_RECORD EXCERPTS_:
######

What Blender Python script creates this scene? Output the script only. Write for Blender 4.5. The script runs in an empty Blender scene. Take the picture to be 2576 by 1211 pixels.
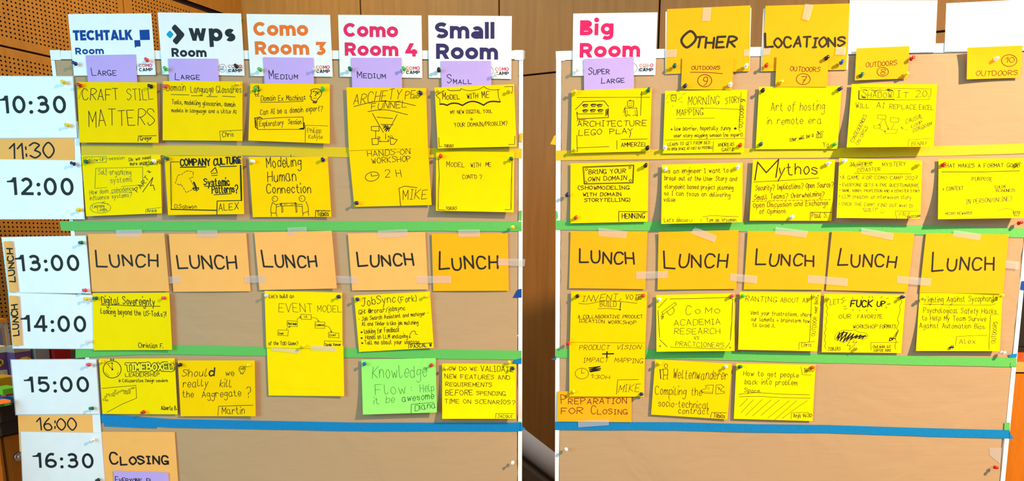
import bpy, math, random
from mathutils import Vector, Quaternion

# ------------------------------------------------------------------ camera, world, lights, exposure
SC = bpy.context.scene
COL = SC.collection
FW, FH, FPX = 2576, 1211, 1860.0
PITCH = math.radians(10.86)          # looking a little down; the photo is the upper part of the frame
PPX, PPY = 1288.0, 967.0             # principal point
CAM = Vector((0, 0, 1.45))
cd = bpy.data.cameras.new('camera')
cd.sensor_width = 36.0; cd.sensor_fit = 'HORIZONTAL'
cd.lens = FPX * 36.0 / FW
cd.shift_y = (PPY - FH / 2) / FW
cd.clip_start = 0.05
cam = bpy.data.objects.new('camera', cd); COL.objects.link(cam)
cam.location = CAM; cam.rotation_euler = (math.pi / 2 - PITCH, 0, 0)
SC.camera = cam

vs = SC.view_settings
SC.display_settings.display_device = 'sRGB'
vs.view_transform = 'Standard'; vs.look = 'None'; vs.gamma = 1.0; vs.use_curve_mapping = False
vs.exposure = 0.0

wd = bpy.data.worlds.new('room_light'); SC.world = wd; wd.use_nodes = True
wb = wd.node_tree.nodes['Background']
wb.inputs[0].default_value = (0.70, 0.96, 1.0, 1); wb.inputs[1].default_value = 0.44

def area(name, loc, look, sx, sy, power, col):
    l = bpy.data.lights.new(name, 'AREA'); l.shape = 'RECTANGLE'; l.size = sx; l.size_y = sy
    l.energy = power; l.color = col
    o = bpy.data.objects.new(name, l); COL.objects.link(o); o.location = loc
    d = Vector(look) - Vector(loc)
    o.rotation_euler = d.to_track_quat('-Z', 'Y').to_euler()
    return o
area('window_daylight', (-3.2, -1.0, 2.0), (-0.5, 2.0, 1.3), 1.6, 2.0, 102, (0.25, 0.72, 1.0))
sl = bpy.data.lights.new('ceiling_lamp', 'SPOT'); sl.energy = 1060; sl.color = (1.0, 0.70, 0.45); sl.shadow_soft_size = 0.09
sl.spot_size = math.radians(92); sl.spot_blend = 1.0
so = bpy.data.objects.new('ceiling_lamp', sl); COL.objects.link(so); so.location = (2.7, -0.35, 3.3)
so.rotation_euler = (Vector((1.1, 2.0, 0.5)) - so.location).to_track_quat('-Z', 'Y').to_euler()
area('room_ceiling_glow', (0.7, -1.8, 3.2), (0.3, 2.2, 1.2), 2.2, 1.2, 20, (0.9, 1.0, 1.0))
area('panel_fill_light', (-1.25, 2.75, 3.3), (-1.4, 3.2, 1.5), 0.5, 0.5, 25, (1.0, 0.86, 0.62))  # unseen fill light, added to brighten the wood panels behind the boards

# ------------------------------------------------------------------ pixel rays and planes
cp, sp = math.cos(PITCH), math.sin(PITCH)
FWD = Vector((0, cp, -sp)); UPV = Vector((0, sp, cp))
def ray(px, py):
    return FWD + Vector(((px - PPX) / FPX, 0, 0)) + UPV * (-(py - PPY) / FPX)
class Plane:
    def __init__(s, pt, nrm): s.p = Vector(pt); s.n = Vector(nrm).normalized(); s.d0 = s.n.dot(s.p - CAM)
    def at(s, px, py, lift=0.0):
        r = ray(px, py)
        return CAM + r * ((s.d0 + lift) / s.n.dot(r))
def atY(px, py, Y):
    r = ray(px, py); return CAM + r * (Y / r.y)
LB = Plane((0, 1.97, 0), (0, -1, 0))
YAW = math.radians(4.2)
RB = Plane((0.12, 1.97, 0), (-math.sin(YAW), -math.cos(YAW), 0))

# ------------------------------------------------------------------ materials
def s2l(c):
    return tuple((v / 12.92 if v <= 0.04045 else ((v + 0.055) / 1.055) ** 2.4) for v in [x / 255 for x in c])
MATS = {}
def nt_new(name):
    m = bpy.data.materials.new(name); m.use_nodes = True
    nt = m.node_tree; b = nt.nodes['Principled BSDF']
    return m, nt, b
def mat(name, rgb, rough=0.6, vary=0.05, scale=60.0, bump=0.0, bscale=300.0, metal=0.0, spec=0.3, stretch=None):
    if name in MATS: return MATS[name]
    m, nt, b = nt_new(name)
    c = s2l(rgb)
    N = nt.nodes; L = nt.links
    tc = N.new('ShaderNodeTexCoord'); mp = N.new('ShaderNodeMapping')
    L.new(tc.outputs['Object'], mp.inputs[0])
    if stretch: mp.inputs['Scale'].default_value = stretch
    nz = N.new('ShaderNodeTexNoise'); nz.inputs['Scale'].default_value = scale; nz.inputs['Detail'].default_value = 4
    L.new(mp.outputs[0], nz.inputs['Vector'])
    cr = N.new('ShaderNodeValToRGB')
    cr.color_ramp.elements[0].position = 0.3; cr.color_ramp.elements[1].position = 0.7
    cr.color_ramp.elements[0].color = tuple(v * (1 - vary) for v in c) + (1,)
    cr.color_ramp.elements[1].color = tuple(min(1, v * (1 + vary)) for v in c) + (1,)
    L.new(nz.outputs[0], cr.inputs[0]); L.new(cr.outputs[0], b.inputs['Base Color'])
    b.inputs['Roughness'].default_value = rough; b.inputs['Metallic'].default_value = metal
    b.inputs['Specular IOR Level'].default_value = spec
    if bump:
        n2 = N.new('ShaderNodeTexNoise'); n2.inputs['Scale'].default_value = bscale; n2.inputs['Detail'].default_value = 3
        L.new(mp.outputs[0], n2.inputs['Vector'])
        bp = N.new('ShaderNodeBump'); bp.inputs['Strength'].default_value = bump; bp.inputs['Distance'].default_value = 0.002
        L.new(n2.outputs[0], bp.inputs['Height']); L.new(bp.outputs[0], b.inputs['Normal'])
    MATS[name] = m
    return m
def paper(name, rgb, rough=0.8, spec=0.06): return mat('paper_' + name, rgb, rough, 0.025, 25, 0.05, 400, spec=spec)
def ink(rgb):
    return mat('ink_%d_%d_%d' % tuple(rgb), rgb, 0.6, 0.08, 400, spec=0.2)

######

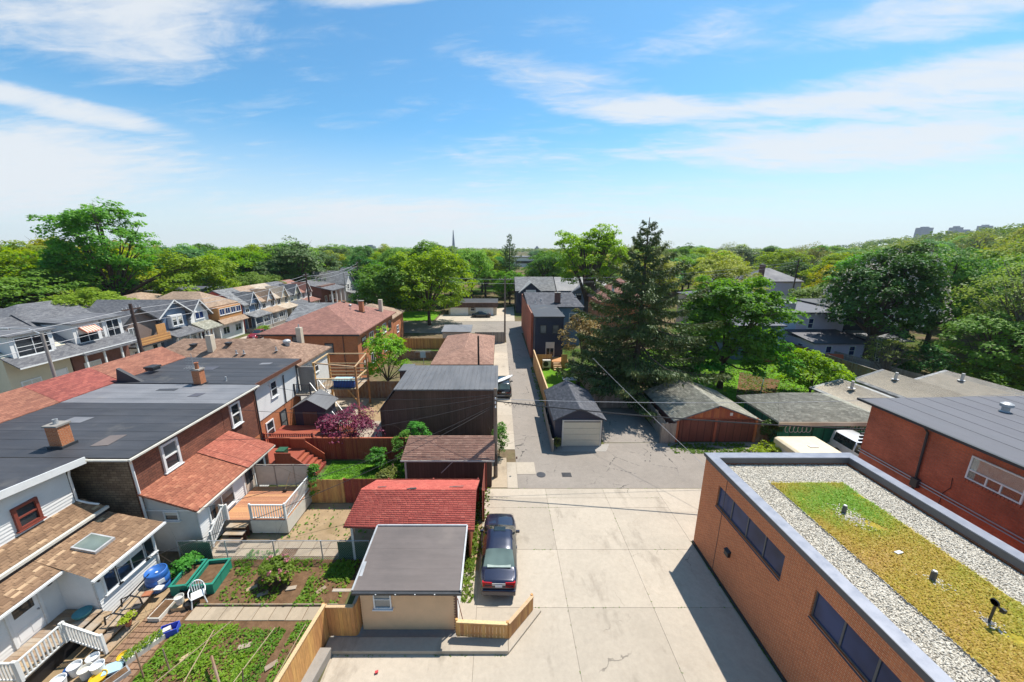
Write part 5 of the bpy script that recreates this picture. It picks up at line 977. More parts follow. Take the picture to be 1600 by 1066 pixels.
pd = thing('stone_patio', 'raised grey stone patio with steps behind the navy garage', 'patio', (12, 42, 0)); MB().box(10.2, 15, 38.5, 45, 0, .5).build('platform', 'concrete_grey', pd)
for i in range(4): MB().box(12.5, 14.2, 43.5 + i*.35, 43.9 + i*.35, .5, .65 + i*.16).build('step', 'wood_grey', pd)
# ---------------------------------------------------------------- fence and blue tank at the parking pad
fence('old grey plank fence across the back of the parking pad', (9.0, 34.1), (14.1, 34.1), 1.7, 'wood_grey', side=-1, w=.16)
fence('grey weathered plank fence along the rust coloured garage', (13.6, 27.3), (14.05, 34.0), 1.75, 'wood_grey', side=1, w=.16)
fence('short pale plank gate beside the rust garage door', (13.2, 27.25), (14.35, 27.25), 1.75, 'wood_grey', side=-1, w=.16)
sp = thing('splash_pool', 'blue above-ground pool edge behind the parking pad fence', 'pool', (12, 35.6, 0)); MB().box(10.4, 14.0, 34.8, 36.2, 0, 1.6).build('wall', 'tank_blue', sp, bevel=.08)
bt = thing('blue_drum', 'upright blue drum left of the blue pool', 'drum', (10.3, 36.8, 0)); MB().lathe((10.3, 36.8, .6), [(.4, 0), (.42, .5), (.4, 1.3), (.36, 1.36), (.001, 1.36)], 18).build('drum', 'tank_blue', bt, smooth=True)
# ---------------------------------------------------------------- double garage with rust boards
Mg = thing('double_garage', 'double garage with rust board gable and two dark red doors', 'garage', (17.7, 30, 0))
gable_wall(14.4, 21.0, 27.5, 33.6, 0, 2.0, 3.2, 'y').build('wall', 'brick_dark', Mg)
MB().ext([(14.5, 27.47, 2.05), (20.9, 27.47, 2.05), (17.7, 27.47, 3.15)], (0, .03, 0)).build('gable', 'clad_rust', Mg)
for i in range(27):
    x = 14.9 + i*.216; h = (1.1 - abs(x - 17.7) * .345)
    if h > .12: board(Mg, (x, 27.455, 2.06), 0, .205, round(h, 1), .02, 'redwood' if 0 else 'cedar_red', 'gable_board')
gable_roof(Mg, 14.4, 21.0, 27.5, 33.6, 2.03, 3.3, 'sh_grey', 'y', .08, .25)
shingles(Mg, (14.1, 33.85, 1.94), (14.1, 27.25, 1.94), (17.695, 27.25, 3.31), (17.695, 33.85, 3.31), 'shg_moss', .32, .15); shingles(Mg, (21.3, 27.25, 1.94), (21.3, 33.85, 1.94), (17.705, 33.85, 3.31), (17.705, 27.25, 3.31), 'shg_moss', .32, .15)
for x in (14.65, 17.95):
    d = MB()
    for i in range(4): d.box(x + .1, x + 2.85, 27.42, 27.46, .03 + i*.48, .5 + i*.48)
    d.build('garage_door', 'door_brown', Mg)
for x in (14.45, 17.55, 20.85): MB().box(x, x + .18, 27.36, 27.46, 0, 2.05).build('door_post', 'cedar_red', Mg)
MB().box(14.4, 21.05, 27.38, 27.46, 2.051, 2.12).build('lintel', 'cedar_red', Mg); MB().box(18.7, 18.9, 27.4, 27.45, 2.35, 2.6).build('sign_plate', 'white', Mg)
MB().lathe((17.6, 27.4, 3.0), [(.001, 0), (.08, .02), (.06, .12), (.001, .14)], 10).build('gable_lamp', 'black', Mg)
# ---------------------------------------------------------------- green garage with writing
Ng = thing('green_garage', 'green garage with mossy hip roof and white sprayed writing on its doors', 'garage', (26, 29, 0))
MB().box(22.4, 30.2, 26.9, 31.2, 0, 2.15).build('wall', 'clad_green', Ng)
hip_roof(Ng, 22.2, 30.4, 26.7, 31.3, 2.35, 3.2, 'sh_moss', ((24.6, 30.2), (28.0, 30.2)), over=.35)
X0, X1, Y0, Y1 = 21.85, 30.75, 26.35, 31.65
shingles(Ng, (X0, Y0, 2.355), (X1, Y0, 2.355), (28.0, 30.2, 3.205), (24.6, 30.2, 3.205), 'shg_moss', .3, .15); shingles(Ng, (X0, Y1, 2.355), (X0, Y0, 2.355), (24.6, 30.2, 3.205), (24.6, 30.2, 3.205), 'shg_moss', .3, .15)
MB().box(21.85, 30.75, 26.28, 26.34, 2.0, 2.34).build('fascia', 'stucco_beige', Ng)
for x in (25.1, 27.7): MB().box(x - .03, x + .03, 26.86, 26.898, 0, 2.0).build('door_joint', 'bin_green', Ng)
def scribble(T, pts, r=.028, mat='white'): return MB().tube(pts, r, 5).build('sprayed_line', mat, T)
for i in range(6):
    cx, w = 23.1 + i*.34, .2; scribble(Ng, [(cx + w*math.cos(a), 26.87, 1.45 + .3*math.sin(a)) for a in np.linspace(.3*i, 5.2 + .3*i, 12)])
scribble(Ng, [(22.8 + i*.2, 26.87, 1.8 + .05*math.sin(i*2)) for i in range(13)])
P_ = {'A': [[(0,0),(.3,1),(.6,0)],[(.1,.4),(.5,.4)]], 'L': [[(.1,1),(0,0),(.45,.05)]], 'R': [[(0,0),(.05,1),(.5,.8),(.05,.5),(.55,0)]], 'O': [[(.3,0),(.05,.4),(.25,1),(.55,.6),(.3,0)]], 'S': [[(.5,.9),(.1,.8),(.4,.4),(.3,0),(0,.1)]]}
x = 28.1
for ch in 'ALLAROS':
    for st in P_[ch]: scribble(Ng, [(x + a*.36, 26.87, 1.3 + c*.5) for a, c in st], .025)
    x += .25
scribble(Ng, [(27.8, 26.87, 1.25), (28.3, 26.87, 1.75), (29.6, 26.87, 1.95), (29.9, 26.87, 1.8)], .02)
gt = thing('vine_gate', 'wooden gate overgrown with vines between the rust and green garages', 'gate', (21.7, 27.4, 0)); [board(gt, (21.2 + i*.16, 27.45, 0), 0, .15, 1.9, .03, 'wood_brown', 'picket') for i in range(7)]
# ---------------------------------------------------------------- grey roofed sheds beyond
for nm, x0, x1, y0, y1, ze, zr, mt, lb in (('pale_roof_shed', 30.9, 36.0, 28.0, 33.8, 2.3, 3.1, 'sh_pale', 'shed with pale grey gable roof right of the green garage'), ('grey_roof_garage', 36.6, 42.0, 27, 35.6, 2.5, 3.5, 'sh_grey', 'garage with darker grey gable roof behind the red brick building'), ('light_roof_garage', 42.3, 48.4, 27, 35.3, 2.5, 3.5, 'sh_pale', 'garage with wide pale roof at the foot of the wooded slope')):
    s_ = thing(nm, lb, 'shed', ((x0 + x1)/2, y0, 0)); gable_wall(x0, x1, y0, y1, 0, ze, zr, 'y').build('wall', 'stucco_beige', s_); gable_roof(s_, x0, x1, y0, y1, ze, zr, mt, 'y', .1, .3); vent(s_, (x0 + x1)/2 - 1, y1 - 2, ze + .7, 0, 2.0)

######

_AIM_:
Without the pictures, give again only the lines beginning at the line that contains "What Blender Python" and stopping after the line that contains "wb.inputs[0].default_value = (0.70, 0.96, 1.0, 1);", exactly as written.

_THE RESPONSE_:
What Blender Python script creates this scene? Output the script only. Write for Blender 4.5. The script runs in an empty Blender scene. Take the picture to be 2576 by 1211 pixels.
import bpy, math, random
from mathutils import Vector, Quaternion

# ------------------------------------------------------------------ camera, world, lights, exposure
SC = bpy.context.scene
COL = SC.collection
FW, FH, FPX = 2576, 1211, 1860.0
PITCH = math.radians(10.86)          # looking a little down; the photo is the upper part of the frame
PPX, PPY = 1288.0, 967.0             # principal point
CAM = Vector((0, 0, 1.45))
cd = bpy.data.cameras.new('camera')
cd.sensor_width = 36.0; cd.sensor_fit = 'HORIZONTAL'
cd.lens = FPX * 36.0 / FW
cd.shift_y = (PPY - FH / 2) / FW
cd.clip_start = 0.05
cam = bpy.data.objects.new('camera', cd); COL.objects.link(cam)
cam.location = CAM; cam.rotation_euler = (math.pi / 2 - PITCH, 0, 0)
SC.camera = cam

vs = SC.view_settings
SC.display_settings.display_device = 'sRGB'
vs.view_transform = 'Standard'; vs.look = 'None'; vs.gamma = 1.0; vs.use_curve_mapping = False
vs.exposure = 0.0

wd = bpy.data.worlds.new('room_light'); SC.world = wd; wd.use_nodes = True
wb = wd.node_tree.nodes['Background']
wb.inputs[0].default_value = (0.70, 0.96, 1.0, 1); wb.inputs[1].default_value = 0.44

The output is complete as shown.